DANVILLE -- The red, white and blue of an American flag swayed softly in the summer breeze outside. And inside the town's post office, in a private quiet ceremony, Romy de Guzman, 54, took an oath and was officially sworn in as the town's new postmaster early Friday.

Dressed in a fashionable black suit at the office on Camino Tassajara, de Guzman said the oath, often administered to federal employees, requires that he "support and defend the Constitution of the United States." De Guzman, during an interview July 18, said he's looking forward to working with the Town of Danville.

"It's always customer service for me -- that they (residents) are satisfied with our services," said de Guzman, who will oversee 78 employees who deliver to 20,000 addresses in the Danville area. He said the Danville post office is operating well, so he does not foresee implementing any major changes. Danville is the 41st most expensive ZIP code in America, according to a national business magazine.
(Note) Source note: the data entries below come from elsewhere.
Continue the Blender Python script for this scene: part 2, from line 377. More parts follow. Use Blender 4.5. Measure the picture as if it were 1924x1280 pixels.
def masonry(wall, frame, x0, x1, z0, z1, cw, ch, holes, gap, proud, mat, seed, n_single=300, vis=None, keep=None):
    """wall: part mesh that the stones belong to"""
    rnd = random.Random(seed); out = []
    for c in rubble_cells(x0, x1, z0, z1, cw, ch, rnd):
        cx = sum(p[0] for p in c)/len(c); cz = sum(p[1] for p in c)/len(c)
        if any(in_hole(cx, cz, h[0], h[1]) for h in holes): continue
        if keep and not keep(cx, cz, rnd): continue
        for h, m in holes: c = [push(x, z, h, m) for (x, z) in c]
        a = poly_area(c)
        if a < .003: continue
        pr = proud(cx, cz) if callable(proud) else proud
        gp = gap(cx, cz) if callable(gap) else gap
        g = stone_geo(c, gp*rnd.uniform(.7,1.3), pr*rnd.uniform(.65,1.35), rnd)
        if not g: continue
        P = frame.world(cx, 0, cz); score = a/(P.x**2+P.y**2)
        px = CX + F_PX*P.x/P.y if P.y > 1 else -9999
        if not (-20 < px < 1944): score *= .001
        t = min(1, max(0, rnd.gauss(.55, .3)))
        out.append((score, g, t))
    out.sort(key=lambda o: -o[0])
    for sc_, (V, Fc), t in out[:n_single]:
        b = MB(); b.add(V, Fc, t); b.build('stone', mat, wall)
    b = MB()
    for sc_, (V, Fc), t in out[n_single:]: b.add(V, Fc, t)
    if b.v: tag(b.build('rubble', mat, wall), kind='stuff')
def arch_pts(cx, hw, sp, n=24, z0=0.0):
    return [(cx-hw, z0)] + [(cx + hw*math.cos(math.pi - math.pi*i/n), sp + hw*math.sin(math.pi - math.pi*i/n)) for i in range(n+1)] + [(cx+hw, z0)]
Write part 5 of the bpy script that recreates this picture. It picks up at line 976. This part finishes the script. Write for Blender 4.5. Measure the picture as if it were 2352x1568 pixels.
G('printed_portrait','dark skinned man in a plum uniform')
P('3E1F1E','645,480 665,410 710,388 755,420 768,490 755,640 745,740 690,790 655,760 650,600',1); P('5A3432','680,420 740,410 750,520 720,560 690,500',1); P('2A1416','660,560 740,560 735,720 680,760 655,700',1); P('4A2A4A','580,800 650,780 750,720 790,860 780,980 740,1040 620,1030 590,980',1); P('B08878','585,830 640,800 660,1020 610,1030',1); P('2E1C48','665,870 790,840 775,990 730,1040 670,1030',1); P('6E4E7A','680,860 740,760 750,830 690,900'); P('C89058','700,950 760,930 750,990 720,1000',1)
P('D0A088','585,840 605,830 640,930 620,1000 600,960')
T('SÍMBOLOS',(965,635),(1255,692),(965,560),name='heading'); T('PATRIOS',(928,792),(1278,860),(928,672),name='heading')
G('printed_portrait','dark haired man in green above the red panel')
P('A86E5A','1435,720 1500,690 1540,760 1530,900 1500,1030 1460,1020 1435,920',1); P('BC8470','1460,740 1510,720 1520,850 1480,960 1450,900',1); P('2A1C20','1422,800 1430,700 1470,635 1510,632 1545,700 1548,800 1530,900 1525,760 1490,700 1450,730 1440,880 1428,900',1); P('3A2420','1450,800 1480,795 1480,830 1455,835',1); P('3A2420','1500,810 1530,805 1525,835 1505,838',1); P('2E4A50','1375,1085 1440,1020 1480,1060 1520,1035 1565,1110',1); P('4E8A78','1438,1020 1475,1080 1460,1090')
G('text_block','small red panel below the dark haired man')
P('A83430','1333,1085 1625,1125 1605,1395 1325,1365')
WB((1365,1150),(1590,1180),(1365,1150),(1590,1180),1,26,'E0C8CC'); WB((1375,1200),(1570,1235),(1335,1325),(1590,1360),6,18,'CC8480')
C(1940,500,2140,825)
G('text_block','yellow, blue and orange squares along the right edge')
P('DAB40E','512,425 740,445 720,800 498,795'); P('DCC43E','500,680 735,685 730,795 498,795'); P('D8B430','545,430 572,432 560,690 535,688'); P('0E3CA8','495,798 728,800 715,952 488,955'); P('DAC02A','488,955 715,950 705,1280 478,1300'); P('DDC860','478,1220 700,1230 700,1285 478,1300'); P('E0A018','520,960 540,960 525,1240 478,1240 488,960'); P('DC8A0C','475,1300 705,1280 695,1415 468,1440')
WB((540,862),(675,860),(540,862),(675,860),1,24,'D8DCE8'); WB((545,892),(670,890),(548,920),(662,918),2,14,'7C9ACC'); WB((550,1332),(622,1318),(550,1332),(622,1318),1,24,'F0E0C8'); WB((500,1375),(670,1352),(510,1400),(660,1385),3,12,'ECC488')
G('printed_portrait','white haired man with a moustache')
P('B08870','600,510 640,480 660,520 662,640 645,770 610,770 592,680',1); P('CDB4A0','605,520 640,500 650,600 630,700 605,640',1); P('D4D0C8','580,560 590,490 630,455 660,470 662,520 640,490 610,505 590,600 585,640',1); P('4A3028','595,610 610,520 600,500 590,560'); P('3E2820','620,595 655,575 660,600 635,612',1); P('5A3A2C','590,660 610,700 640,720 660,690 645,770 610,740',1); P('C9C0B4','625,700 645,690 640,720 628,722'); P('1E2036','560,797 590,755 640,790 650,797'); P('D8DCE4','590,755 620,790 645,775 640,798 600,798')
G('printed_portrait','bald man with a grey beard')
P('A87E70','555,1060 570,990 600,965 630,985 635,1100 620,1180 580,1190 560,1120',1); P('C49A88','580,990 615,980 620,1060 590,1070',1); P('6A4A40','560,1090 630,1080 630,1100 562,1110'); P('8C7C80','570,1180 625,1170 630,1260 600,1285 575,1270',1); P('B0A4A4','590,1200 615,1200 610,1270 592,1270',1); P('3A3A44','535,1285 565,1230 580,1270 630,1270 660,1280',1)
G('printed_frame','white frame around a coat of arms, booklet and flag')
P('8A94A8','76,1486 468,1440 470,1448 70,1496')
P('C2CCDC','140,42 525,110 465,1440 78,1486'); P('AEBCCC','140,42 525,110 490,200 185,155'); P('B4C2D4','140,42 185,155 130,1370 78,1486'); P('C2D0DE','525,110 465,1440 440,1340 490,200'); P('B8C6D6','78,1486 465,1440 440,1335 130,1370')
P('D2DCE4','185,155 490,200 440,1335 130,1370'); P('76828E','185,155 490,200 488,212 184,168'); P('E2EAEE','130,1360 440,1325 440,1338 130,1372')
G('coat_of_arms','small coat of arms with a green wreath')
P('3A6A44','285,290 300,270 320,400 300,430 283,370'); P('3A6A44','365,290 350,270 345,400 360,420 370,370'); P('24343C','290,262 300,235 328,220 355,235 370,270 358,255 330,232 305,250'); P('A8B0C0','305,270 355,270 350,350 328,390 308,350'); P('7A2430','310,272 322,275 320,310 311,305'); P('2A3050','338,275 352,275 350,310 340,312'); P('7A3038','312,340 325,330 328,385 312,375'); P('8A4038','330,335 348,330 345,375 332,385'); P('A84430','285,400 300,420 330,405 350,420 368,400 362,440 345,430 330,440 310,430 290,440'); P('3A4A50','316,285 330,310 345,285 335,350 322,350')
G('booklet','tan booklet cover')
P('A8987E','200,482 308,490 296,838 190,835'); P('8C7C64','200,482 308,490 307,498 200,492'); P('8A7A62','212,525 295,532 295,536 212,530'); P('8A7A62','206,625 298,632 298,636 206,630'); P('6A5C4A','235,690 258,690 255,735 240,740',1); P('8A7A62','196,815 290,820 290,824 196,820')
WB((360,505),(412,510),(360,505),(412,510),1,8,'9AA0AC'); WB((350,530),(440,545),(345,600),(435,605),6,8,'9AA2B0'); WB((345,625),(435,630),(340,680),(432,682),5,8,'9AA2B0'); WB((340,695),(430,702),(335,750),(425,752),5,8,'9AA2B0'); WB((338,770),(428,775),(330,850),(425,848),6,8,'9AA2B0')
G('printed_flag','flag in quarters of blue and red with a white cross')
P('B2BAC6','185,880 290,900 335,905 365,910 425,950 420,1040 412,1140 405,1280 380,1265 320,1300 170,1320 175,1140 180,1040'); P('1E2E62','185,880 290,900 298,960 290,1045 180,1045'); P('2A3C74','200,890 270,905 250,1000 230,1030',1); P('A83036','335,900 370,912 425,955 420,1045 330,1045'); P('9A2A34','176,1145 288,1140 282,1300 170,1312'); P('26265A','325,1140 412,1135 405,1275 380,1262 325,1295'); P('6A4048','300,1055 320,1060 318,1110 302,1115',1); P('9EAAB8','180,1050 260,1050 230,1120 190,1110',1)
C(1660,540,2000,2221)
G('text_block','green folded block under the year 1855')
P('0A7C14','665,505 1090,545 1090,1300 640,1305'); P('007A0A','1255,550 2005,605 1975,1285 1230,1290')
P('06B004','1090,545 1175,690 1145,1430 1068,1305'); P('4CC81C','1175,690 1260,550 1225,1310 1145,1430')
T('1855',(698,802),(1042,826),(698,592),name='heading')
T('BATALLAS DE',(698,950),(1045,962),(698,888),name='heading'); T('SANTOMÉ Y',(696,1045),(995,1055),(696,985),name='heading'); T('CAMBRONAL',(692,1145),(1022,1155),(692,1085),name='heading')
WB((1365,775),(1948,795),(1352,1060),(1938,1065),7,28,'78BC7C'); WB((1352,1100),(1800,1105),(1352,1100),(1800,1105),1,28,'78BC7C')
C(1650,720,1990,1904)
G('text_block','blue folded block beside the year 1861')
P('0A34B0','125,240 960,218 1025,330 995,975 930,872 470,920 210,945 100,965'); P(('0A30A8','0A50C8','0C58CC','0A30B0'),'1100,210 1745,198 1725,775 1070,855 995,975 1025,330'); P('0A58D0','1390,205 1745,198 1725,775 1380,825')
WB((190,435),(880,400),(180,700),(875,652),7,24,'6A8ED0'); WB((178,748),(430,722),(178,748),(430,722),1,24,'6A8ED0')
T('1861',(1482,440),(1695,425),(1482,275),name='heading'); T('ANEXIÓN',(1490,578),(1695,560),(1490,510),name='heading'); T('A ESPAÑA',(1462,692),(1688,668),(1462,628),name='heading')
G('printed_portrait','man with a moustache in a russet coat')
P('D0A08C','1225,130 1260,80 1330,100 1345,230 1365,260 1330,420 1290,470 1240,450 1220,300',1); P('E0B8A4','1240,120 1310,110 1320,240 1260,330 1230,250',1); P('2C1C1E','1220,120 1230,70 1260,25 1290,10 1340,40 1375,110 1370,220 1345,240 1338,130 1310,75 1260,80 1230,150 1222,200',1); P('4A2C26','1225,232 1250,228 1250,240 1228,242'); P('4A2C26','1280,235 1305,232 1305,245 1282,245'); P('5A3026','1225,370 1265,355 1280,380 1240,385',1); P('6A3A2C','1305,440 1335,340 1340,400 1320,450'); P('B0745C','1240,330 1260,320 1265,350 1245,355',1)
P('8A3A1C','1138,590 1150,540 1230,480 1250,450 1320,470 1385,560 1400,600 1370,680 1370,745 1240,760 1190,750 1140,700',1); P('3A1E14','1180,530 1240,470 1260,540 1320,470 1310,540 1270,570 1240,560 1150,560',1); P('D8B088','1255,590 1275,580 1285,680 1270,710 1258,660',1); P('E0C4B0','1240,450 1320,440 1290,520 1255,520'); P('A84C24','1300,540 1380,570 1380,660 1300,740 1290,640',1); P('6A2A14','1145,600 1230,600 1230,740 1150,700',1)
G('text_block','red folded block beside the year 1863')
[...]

The oath has historical significance, said de Guzman. Benjamin Franklin was appointed the first postmaster of the U.S. colonies. Later, the postmaster general became a cabinet-level post, appointed by the U.S. president until a reorganization in the 1970s. Guzman said the last U.S. president who appointed a postmaster general was former President Lyndon Johnson. The local postmaster position fosters strong communal ties.

"Back in the old days, the post office was a center of the community," said de Guzman. "We're still encouraged to get involved with a community's local governments and local issues."

De Guzman said he emigrated to the U.S. from the Philippines in his early 20s, began his U.S. Postal Service career in 1981 as an Oakland letter carrier and became a supervisor four years later. In 1993, he became Novato's postmaster, and in 2008, became manager of customer service operations for the Oakland post office. He has a bachelor's degree from the University of San Francisco and a master's in administration from Central Michigan University.

During his time as Novato's postmaster, he received the Postal Service's Benjamin Franklin Award for "excellence in community outreach." While there, he started a program which notified law enforcement agencies of "mail buildup" at seniors' residences, allowing them to make sure the seniors were alright.

In addition to its usual mailing and shipping services, which includes applications for passports and renewals and taking passport photos, the Danville post office has recently begun providing a direct-mail service to help small businesses and an expanded post office box service in which the post office will, on behalf of customers, accept packages from private carriers that do not deliver to a post office box.

De Guzman lives with his wife and two children in Fremont and volunteers with Habitat for Humanity.